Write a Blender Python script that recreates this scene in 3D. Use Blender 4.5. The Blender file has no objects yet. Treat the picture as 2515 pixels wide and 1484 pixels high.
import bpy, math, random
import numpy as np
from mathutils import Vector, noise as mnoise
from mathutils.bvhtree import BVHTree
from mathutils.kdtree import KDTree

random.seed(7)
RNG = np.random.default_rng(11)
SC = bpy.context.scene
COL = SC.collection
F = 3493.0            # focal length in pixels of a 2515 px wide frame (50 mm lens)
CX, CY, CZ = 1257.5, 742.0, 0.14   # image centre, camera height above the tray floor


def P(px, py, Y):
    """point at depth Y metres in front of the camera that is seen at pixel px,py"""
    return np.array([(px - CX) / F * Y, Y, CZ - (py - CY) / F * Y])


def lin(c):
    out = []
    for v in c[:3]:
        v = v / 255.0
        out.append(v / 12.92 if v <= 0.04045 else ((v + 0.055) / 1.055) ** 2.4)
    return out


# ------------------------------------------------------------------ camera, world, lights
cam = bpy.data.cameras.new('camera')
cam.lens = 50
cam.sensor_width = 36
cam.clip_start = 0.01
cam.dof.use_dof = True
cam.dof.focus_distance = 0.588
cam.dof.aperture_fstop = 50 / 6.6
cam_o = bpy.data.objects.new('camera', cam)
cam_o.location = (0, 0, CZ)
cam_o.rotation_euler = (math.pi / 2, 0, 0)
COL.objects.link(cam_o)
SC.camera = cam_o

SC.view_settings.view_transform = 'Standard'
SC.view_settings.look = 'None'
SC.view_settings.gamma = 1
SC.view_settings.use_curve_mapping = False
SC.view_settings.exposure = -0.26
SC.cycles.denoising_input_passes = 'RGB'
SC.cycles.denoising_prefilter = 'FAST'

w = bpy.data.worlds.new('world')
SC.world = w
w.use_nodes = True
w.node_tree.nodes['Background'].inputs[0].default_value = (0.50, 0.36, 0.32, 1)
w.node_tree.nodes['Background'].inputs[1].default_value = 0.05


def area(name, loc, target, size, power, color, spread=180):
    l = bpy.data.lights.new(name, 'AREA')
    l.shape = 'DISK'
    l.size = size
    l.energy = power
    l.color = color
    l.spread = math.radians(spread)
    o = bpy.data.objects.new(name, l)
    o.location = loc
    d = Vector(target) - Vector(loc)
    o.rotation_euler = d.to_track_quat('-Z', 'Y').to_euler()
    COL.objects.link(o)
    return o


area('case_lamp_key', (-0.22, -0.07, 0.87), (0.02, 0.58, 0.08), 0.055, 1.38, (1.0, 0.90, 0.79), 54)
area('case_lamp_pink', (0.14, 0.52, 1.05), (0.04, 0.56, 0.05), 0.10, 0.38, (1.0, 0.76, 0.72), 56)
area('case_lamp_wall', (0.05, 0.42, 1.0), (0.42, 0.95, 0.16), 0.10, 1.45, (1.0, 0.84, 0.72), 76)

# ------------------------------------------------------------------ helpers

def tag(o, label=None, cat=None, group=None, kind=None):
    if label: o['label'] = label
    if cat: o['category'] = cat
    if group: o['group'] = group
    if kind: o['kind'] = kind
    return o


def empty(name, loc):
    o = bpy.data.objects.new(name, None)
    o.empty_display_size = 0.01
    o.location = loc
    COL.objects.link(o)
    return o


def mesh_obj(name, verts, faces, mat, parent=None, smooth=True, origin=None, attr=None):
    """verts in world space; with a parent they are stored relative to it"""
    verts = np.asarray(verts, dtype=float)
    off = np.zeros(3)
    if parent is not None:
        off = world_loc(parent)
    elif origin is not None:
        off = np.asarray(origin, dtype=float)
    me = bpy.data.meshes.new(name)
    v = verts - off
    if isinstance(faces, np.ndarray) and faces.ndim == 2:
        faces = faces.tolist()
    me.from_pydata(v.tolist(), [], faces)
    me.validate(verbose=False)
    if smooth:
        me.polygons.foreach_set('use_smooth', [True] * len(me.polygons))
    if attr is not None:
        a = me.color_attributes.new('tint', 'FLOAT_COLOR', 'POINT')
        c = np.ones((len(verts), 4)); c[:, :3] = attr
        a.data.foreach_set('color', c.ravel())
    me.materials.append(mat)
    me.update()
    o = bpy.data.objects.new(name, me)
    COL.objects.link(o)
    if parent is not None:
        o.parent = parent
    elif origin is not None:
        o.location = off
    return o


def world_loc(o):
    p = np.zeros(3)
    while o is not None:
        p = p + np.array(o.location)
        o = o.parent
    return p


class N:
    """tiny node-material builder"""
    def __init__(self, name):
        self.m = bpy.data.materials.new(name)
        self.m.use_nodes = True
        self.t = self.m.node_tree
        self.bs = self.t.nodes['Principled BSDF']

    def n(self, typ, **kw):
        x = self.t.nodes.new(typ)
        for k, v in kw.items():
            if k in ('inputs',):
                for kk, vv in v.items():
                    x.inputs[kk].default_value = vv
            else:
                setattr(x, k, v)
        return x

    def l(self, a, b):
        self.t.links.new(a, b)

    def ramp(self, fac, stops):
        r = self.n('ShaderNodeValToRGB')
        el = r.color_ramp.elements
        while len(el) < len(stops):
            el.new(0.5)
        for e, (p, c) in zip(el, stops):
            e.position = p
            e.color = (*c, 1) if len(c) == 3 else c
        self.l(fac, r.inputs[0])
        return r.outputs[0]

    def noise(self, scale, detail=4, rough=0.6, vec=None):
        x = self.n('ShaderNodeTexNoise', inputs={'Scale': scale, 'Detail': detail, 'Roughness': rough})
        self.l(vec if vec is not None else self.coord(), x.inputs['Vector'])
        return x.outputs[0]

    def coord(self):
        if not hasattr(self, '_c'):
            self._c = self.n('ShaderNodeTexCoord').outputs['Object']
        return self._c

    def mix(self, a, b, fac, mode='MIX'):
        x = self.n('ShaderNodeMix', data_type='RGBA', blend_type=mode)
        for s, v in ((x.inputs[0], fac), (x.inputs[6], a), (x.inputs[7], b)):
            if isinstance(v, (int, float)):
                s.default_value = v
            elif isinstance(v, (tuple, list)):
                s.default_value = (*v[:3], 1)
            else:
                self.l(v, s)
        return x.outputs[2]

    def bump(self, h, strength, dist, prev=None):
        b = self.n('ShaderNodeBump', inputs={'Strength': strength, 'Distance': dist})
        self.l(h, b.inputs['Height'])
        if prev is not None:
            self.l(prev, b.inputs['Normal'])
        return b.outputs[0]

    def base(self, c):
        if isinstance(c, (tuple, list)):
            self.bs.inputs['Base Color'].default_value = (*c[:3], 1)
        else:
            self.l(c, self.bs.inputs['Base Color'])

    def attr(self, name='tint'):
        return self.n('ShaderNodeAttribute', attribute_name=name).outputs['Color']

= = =

» **TASK INSTRUCTIONS**
Find every line above that contains the word "scene", and return each one.

» **TASK ANSWER**
Write a Blender Python script that recreates this scene in 3D. Use Blender 4.5. The Blender file has no objects yet. Treat the picture as 2515 pixels wide and 1484 pixels high.
SC = bpy.context.scene